The Vikings overcame some injuries and earned a second straight berth in the Class 6A playoffs with a new cast, finishing with a 14-6 record.

For his efforts, Head is the Vicksburg Post Coach of the Year.

The Vikings were boosted by the efforts of forward Chandler Bounds, who is the Vicksburg Post Player of the Year. The three-year starter and Gulf Coast Community College signee wore the captain’s armband on his sleeve and scored a team-best 16 goals and 12 assists while leading from the front.

“He stepped up as one of the captains of the team,” Head said. “Whenever you have a player who leads by example and is a strong, vocal leader, it’s going to help your team out.”

The Vikings received a welcome boost of talent from a pair of exchange students, Swedish native and midfielder Oscar Kjellberg and Italian defender Alberto Capeleto, who filled vital vacancies.

After that, it was all gravy. A 2-1 win over Northwest Rankin, the first for Head in his six-year tenure at WC, was the turning point, a long way from the two-win summer.

“They drummed us in the tournament, they really put it on us, but when we played them again, we were fired up,” Head said. “Once we did that, it really opened the kids’ eyes that we are a really good team. What we lacked in skill, these kids made up for in heart. We didn’t have the great players we’ve had in the past, but this was definitely one of our better teams.”

The biggest difference between the powerhouses and the rest of the pack is what happens after a big group of seniors graduate.

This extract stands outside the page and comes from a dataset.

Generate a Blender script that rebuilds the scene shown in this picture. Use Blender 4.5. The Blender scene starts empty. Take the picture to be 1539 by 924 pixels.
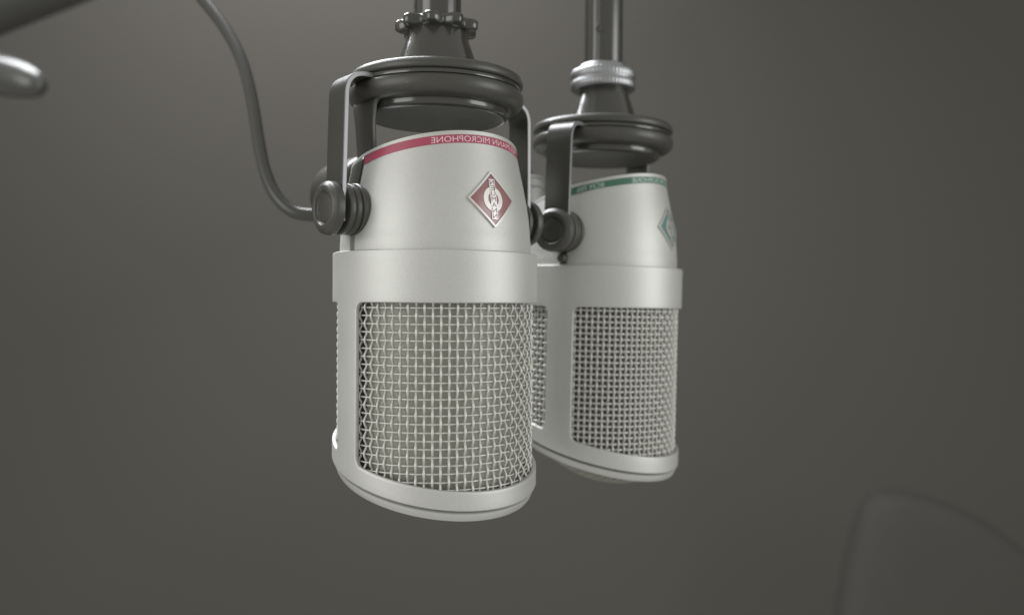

The great teams replace their losses and keep the train rolling, while the good ones take a down year or two to rebuild. WC’s performance proved — even in a rebuilding year — that it is on its way to joining the ranks of the elite. With multiple players from WC picked for the annual Mississippi Association of Coaches All-Star Game — like Bounds — in the past few years, the state’s coaches are gaining a respect for the program that Head built.

“We changed everything around,” Bounds said about the program’s perception. “We were supposed to be recuperating from last year, but we proved everyone wrong. People thought that we were going to be the underdogs and weren’t going to win much, but we proved them wrong. I’m proud of that.

But much work needs to be done. And Head doesn’t intend for his team to rest on its success.

“When you don’t have the select players like Northwest Rankin or Clinton, you’ve got to do it with heart,” Head said. “Warren Central has always been known for its heart. That’s how we’re so successful.”